Steve Forbes devotes a Forbes magazine column to the attack on large-denomination paper money.

GAINING ATTENTION these days is the idea of abolishing high denominations of the dollar and the euro. This concept graphically displays the astonishing stupidity–and intellectual bankruptcy–of today’s liberal economic policymakers and the economics profession.

Larry Summers, a former Treasury Secretary and Harvard president, is pushing the U.S. to ban $50 and $100 bills. There’s a lot of chatter, too, about prohibiting the €500 note.

The ostensible reason is to help in the fight against terrorists, bribers, drug dealers and tax evaders by making it more inconvenient for these bad guys to move around and store their ill-gotten cash. …
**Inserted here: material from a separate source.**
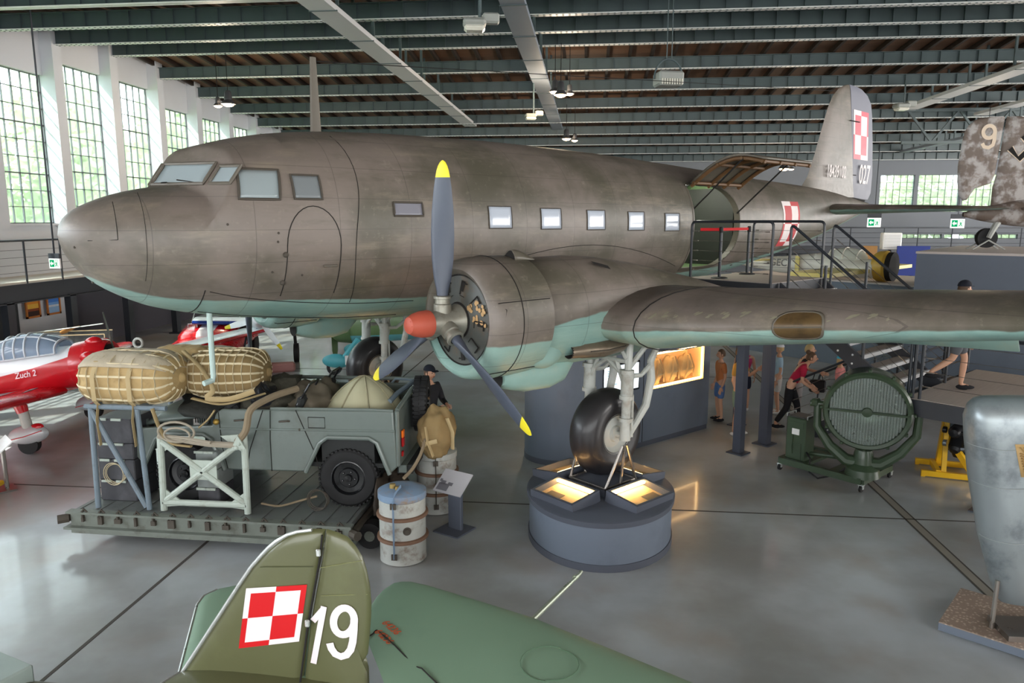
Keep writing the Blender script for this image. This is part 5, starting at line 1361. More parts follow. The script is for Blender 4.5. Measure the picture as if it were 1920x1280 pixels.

… Monetary expert Seth Lipsky pithily points out in the New York Post, “When criminals use guns, the Democrats want to take guns from law-abiding citizens. When terrorists use hundreds, the liberals want to deny the rest of us the Benjamins.”

If the Obama Administration really wants to deny resources to terrorists, why is it giving tens of billions of dollars back to the globe’s terrorism central, Iran?

The real reason for this war on cash–start with the big bills and then work your way down–is an ugly power grab by Big Government. People will have less privacy: Electronic commerce makes it easier for Big Brother to see what we’re doing, thereby making it simpler to bar activities it doesn’t like, such as purchasing salt, sugar, big bottles of soda and Big Macs.